Birmingham Museum & Art Gallery vs Tate Britain

It has occurred to me today, whilst sat reading the review of the Tate Britain’s new exhibition, Pre-Raphaelites – Victorian Avante-Guarde, that it seems that Birmingham Museum & Art Gallery (BMAG) missed out. I visited the BMAG exhibition the other weekend and enjoyed it immensely. The theme, love and death, captured so much of the Pre-Raphaelite way of thinking. It was not an entirely new way of introducing the paintings, but one which was accessible and bought some of the classics into public view. It certainly introduced me to some of the less famous Pre-Raphaelite painters.

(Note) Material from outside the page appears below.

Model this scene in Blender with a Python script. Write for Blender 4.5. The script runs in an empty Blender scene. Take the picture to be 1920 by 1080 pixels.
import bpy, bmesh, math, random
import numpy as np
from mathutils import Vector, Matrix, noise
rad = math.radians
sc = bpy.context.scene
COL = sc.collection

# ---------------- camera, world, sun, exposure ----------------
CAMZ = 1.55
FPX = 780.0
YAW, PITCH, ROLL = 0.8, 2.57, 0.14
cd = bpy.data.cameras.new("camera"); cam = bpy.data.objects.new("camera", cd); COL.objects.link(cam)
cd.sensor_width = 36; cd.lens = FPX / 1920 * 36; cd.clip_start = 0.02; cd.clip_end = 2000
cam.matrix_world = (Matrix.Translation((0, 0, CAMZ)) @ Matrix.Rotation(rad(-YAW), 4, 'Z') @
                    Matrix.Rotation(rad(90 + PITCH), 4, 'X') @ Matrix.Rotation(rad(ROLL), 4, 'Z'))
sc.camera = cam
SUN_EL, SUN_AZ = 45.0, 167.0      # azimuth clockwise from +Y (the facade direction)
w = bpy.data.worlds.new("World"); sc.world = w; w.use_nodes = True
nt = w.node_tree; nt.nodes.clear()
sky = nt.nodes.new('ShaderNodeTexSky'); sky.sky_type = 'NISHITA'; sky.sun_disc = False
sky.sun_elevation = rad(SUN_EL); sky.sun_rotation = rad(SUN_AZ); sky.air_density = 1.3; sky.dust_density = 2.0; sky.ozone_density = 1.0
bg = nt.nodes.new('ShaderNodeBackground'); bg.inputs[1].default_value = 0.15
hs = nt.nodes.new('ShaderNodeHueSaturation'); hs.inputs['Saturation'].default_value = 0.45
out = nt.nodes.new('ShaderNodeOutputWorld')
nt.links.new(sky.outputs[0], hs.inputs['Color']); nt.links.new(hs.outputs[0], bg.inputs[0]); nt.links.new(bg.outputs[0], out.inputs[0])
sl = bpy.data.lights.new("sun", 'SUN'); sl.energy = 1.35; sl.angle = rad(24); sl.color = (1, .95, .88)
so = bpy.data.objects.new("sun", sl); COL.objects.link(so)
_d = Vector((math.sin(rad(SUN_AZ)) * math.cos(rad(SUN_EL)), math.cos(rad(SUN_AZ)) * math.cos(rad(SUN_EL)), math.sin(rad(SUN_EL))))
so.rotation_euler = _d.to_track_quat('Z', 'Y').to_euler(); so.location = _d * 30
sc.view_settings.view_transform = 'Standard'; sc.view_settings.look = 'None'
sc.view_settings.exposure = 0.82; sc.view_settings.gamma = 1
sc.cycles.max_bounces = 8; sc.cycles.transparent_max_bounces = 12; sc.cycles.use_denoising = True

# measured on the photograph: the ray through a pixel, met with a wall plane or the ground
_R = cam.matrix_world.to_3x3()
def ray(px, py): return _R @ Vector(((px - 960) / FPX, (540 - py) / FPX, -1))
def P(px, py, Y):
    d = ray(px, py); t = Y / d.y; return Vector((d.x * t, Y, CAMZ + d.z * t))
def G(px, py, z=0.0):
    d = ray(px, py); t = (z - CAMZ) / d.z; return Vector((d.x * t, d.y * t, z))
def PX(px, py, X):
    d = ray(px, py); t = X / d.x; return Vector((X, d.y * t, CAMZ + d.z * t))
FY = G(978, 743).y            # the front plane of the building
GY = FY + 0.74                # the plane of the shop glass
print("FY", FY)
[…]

It also highlighted the way they would paint about abstract concepts, love and death.

While reading the Guardian’s review of the Tate Britain’s exhibition, http://www.guardian.co.uk/artanddesign/2012/sep/16/pre-raphaelites-victorian-avant-review
it reminded me of a comment I had made to my sister as we walked into the exhibition at BMAG. I said’ “Oh, Ophelia should be in here.” It wasn’t. This is because it is in the Tate Britain’s exhibition.

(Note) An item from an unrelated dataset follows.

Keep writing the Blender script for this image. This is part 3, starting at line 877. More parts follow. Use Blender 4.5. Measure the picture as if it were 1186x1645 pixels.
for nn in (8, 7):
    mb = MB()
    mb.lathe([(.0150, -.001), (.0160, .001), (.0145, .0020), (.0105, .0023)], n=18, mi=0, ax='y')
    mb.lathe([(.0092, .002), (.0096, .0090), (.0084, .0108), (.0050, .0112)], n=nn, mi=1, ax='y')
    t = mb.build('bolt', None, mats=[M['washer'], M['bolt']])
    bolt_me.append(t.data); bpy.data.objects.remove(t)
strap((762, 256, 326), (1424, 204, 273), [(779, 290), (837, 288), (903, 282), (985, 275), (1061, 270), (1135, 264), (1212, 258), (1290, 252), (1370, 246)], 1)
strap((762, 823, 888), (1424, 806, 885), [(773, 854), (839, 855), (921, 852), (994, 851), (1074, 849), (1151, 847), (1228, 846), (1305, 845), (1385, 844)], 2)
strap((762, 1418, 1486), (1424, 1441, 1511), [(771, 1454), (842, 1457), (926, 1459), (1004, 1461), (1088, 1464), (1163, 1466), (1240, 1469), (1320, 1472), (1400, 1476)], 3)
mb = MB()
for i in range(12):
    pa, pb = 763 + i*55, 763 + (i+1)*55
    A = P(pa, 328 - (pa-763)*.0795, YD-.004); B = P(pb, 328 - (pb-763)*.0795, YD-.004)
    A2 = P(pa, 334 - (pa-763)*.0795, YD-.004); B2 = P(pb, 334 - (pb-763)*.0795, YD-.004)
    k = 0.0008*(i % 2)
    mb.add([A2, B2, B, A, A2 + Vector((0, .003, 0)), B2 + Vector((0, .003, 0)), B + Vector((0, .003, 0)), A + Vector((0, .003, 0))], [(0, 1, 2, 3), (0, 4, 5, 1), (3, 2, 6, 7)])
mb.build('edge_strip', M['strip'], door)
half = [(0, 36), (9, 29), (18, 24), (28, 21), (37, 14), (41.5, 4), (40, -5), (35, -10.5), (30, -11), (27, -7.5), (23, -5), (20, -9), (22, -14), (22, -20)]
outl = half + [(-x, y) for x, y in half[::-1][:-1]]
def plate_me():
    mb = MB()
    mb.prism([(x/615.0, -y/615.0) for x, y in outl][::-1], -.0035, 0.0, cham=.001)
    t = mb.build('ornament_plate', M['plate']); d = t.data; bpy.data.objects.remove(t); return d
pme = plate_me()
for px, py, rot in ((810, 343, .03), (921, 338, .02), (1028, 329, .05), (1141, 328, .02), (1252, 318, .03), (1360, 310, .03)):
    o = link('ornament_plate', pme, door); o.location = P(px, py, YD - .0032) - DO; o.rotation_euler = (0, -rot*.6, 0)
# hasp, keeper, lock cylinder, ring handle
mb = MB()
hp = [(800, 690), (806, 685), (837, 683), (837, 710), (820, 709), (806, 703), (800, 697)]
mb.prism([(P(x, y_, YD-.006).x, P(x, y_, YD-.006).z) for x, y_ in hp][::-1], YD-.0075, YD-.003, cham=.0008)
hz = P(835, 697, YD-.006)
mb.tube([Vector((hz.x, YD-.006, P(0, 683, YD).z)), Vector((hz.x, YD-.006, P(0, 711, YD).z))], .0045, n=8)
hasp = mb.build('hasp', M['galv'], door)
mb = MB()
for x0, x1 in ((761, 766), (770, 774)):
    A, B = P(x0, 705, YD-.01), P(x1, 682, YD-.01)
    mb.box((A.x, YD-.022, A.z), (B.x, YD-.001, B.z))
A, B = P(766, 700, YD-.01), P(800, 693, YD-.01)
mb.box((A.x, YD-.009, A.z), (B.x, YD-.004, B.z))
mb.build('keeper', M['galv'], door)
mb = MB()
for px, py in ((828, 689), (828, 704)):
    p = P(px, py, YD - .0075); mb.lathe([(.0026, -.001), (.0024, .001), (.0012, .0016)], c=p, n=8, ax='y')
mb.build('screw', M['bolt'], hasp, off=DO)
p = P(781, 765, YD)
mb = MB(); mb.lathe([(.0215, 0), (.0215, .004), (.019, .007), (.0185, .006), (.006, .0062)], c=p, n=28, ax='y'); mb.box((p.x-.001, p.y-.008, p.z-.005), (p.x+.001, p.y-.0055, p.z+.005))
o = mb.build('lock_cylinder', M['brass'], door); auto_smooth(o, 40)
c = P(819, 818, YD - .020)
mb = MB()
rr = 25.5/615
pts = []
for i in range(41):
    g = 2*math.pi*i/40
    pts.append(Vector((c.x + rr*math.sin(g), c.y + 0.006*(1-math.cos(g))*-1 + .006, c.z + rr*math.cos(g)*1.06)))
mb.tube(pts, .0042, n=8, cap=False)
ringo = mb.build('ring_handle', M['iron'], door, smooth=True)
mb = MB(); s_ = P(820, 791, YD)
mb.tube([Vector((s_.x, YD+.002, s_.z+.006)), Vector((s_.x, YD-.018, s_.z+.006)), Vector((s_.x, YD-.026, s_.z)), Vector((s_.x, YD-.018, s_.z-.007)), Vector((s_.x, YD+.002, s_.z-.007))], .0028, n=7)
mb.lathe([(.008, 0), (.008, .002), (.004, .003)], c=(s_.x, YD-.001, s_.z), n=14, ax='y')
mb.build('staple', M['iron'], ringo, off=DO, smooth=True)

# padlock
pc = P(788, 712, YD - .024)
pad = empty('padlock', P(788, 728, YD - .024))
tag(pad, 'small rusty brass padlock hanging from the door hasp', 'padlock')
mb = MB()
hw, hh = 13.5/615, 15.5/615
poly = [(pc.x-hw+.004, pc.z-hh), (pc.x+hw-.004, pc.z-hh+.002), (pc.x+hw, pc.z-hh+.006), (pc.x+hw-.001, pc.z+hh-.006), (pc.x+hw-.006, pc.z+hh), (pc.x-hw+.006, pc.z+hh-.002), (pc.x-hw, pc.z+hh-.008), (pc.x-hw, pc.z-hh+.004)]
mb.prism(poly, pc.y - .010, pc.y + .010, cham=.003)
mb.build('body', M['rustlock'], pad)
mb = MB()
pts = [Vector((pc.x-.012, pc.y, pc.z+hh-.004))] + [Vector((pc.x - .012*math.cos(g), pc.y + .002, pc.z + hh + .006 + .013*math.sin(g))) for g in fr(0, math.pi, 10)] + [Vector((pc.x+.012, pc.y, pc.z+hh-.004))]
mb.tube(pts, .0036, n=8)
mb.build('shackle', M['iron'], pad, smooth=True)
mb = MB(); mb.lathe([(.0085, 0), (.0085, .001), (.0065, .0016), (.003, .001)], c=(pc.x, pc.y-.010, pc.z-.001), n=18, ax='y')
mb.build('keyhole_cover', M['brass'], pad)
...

This begs a question. The paintings at BMAG were borrowed from the Tate, but some of the prime examples are still at the Tate in their exhibition. Are these exhibitions meant to be complimentary to each other, or in competition? Could the Tate have put more into the exhibition at BMAG and then following their exhibition, put the same exhibition on at the Tate? That would have shown co-operation between the London and regional galleries, and exposed these masterpieces to more visitors. BMAG has an amazing collection of Pre-Raphaelite paintings. To combine that collection with the collection from the Tate would have been a true blockbuster exhibition (as the Guardian is billing it). Imagine, a vast Love & Death theme, with Ophelia, The Lady of Shallot, Beata Beatrix, Regina Cordium, for starters. The whole Avante-Guarde theme could have been explored through the relationships that the artists had with their models as well as their influences from other sources and their influence on their contemporaries.

There may be reasons for how this has played out. It does seem though, that there could have been a little more co-operation.